Written task: Look through the records below, count the lines with the word "Blender", and reply with only the number.

•••

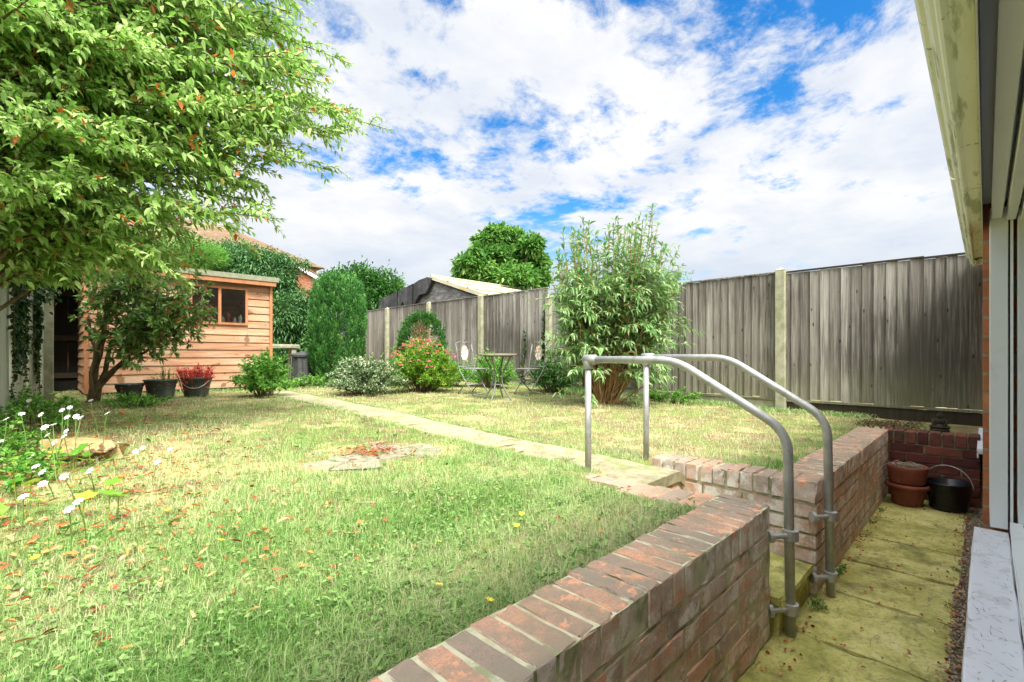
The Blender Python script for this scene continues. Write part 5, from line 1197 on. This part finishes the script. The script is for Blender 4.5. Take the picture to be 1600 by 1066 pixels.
# --- white-flowered plants of the left bed
def flower(parent, p, r, tilt):
    m = MB(); nP = 7; ax = nrm(np.array(tilt)); u = nrm(np.cross(ax, [.3, .9, .1])); v_ = np.cross(ax, u)
    for k in range(nP):
        a = 2*pi*k/nP; d_ = u*cos(a)+v_*sin(a); s_ = -u*sin(a)+v_*cos(a); p = np.array(p)
        m.add([p+d_*r*.12, p+d_*r*.7+s_*r*.30+ax*r*.16, p+d_*r*1.0+s_*r*.10+ax*r*.04, p+d_*r*1.0-s_*r*.10+ax*r*.04, p+d_*r*.7-s_*r*.30+ax*r*.16], [(0, 1, 2, 3, 4)])
    fl_ = m.build('flower', MAT['petal'], parent, True, fix=False); fl_.data.transform(Matrix.Identity(4))
    m = MB(); m.blob(np.array(p)+ax*r*.10, (r*.15, r*.15, r*.10), seg=8, ring=5, amp=0); m.build('flower_centre', MAT['yellow'], fl_, False); fl_.children[0].data.transform(Matrix.Translation(-Vector(parent.location)))
    return fl_
FL = [(18, 577), (12, 598), (45, 626), (34, 647), (64, 648), (109, 637), (142, 626), (119, 651), (126, 653), (168, 646), (97, 641), (105, 652), (70, 668), (83, 664), (103, 674), (74, 680), (85, 692), (100, 682), (49, 714), (56, 729), (66, 738), (140, 736), (100, 745), (67, 756), (37, 776), (108, 796), (122, 784), (212, 706), (223, 700), (266, 702), (246, 722), (10, 655), (0, 690)]
clumps = [((-.05, 5.35), .32, .45, 'back'), ((-.26, 4.35), .26, .42, 'middle'), ((-.16, 3.45), .22, .34, 'front'), ((-.20, 6.5), .18, .6, 'fence')]
labs = ['white-flowered plant furthest back, against the foot of the pale fence post', 'white-flowered plant beside the split log', 'white-flowered plant nearest the camera at the left edge', 'tall thin white-flowered plant leaning on the pale fence']
cts = []
rr = np.random.RandomState(61)
for i, (c, r_, h_, _) in enumerate(clumps):
    c = (c[0], c[1]); cts.append(bush('white_flower_plant', labs[i], 'plant', c, r_+.05, r_+.22, h_*.55, [60, 46, 38, 22][i], None, 'l_mid', ll=.034, lw=.021, twigs=5, seed=70+i, group='white-flowered plants in the left bed', wood_r=.003, base_r=.6))
ctp = np.array([[c[0][0], c[0][1]] for c in clumps])
stemmb = [MB() for _ in clumps]
for (px_, py_) in FL:
    if py_ > 900: hh = .02
    else: hh = .26 if py_ < 670 else (.16 if py_ < 710 else .09)
    if px_ > 200 and py_ < 900: hh = .05
    d = F*(ZC-(.60+hh))/(py_-555) if py_ > 565 else 5
    d = 5.6 if py_ < 610 else min(d, 5.6); p = at(px_, py_, d); i = int(np.argmin(np.linalg.norm(ctp-p[:2], axis=1)))
    fo_ = flower(cts[i], p, .017, (-VX*.6+rr.normal(0, .25), -VY*.6+rr.normal(0, .25), .8))
    g0 = np.array([p[0]+rr.uniform(-.05, .05), p[1]+rr.uniform(-.05, .05), float(hz(p[0], p[1]))]); sm = MB(); sm.tube(curve(g0, p-[0, 0, .003], n=6, wob=.03)-np.array(cts[i].location), .0018, 4, caps=False); sm.build('flower_stem', MAT['weed'], fo_)

# broad hollyhock-like leaves in the left foreground
t = thing('broad_leaved_plant', (.05, 2.6, .56), 'broad-leaved pale green plant in the left foreground', 'plant'); lv = Leaves(); rr = np.random.RandomState(81)
m = MB()
for k in range(46):
    y_ = rr.uniform(2.3, 3.7); x_ = rr.uniform(-.35, .30); zz0 = float(hz(x_, y_)); hgt = rr.uniform(.04, .16); c = np.array([x_, y_, zz0+hgt]); r_ = rr.uniform(.022, .040); tl = rr.normal(0, .28, 2); n_ = 15
    V = [c]+[c+np.array([cos(q)*r_*(1+.17*cos(5*q)), sin(q)*r_*(1+.17*cos(5*q)), (tl[0]*cos(q)+tl[1]*sin(q))*r_+.12*r_*cos(10*q)]) for q in np.linspace(0, 2*pi, n_+1)[:-1]]
    m.add(V, [(0, 1+i, 1+(i+1) % n_) for i in range(n_)], rr.rand()); m.tube([(x_+rr.normal(0, .02), y_+rr.normal(0, .02), zz0-.01), c-[0, 0, .002]], .0018, 4, caps=False, rnd=.8)
m.build('foliage', MAT['l_spir'], t, True, fix=False)

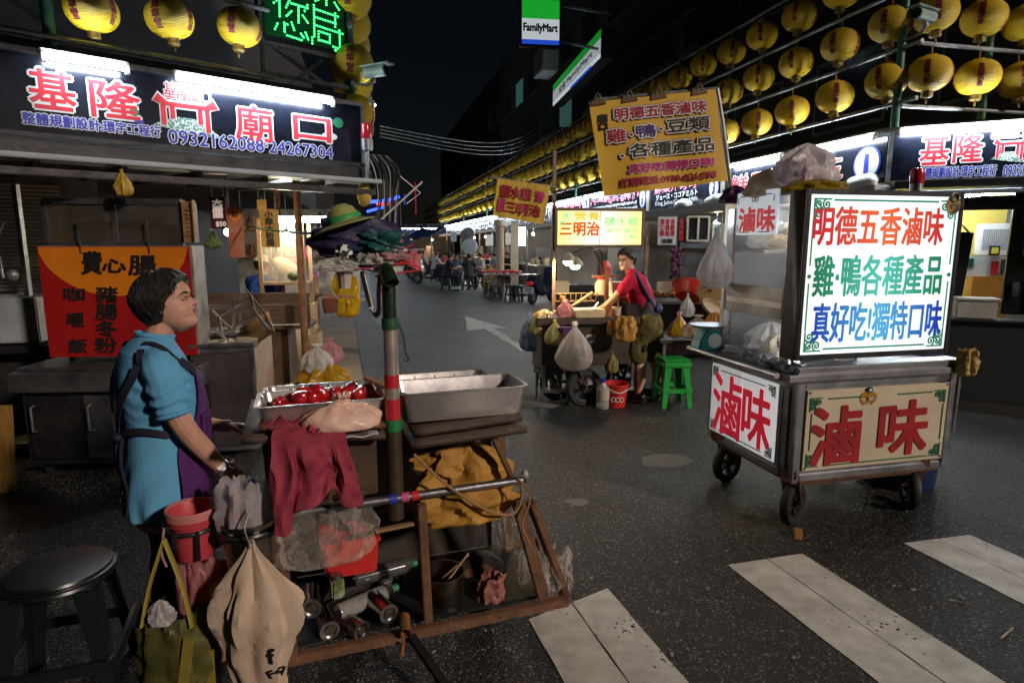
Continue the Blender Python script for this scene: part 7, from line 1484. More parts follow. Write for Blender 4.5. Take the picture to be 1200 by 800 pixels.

•••

Task result: 2